正直、前作となる2作目は今一つピンと来なかった。
2作目では二人のイチャコラがあまりに長く、田坂が絡んでのギャグシーンもしつこい、その割にバトルシーンは淡白で、敵の兄弟も強いのかよく分からないからカタルシスがなかった。

しかし3作目となる本作。
バトルシーンにかなりウェイトを置き、イチャコラシーンも適量でギャグシーンの不必要なエスカレートもない。
そして何しろ敵が「変態」で「最強」。
特にまひろをずっと見ていたい私としては、本当にワクワク満載の1本。

1作目はまだまだインディーズ感もあったので、ほぼメジャータイトルと言える程に育ったこの3作目と純粋に比較は出来ないとは言え、私にとっては見事にシリーズ最高の更新となりました。

まひろは可愛くてカッコ良くて相変わらず素晴らしい。
冒頭でかえでにやられた時はホントに悲しかった。そして最後での逆転カタルシス。冒頭バトルのポイントをちゃんとトレースして決着を付けるのもニクい。
ラストバトルはあと1時間は見ていたかったな。

今回はちさともすごく良くて、格闘に入ってからの眼力、身体の動きもキレていた気がする。

で宿敵、かえで役の池松壮亮ですよ。
個人的にはあまり好きな役者ではなかったんだけど、あのイカレた役を、見事な体術と合わせて体現したのはすごい。見直した。

本作は、まひろとちさとの結構真面目な感情のやり取りもちゃんと描かれてて、ラストの焼き肉屋で、ショートケーキにかぶりついてまひろが涙ぐむシーンって「あれ、演技?感情爆発してない?」って思いながら観てた。

格闘シーンも、二人をただ強く・カッコ良く見せるだけじゃなくて、馬乗りされてボコボコ殴られて鼻血出してるまひろを見て、「暴力ってやっぱダメじゃん」と思わせてくれる。
こういう「暴力って痛くてみっともなくて恐ろしいんだ」って表現することってすごく大事だと思ってて、この作品にはそれもちゃんとあって感心した。

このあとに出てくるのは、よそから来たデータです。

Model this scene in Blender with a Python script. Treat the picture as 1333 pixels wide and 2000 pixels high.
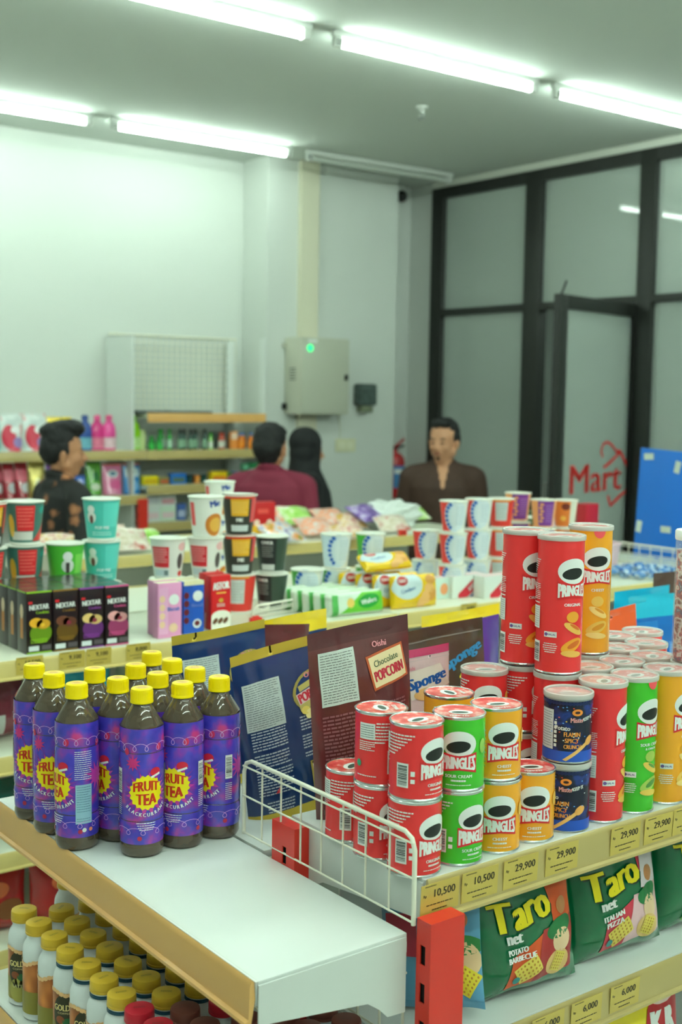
import bpy, bmesh, math, random
from mathutils import Vector, Matrix, noise
PI = math.pi
random.seed(7)
for o in list(bpy.data.objects): bpy.data.objects.remove(o)
sc = bpy.context.scene
COL = sc.collection
# ------------------------------------------------------------ camera
EYE = Vector((0, 0, 1.75)); FPX = 2387.1; YAW, PIT, ROLL = 0.92172, -0.093053, 0.01553
_f = Vector((math.cos(PIT)*math.cos(YAW), math.cos(PIT)*math.sin(YAW), math.sin(PIT)))
_r0 = Vector((math.sin(YAW), -math.cos(YAW), 0)); _u0 = _r0.cross(_f)
_r = _r0*math.cos(ROLL) + _u0*math.sin(ROLL); _u = -_r0*math.sin(ROLL) + _u0*math.cos(ROLL)
cd = bpy.data.cameras.new('camera'); cam = bpy.data.objects.new('camera', cd); COL.objects.link(cam)
cam.matrix_world = Matrix(((_r.x, _u.x, -_f.x, EYE.x), (_r.y, _u.y, -_f.y, EYE.y), (_r.z, _u.z, -_f.z, EYE.z), (0, 0, 0, 1)))
cd.sensor_fit = 'VERTICAL'; cd.sensor_height = 36.0; cd.lens = FPX/2000*36; cd.clip_start = 0.05
cd.dof.use_dof = True; cd.dof.focus_distance = 1.78; cd.dof.aperture_fstop = 5.0
sc.camera = cam
# ------------------------------------------------------------ light and exposure
sc.view_settings.view_transform = 'Standard'; sc.view_settings.look = 'None'
sc.view_settings.gamma = 1; sc.view_settings.use_curve_mapping = False
sc.view_settings.exposure = 0.86
LAMP = (0.80, 1.0, 0.87); LAMP_POWER = 25.0
w = bpy.data.worlds.new('world'); sc.world = w; w.use_nodes = True
w.node_tree.nodes['Background'].inputs[0].default_value = (0.80, 1.0, 0.9, 1)
w.node_tree.nodes['Background'].inputs[1].default_value = 0.25

# where a sight line through a photo point meets a real plane of the shop (used only to measure positions)
def ray(x, y): return _f + _r*((x-666.5)/FPX) - _u*((y-1000)/FPX)
def atz(x, y, z): d = ray(x, y); return EYE + d*((z-EYE.z)/d.z)
def aty(x, y, Y): d = ray(x, y); return EYE + d*(Y/d.y)
def atx(x, y, X): d = ray(x, y); return EYE + d*(X/d.x)

def facing(x, y): return math.atan2(EYE.x-x, -(EYE.y-y))   # turn that points a front (-y) at the eye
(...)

格闘バトル映画としてのクオリティや完成度は正直まだまだだとは思う。
でも、限られた予算の中で、いろんなアイディアを出して、これまで見たことのないアクションを見せてやるっていう熱意がビシビシ伝わってきて、若い役者陣だけじゃなく、作り手のエネルギーも一緒に楽しんだ気がした。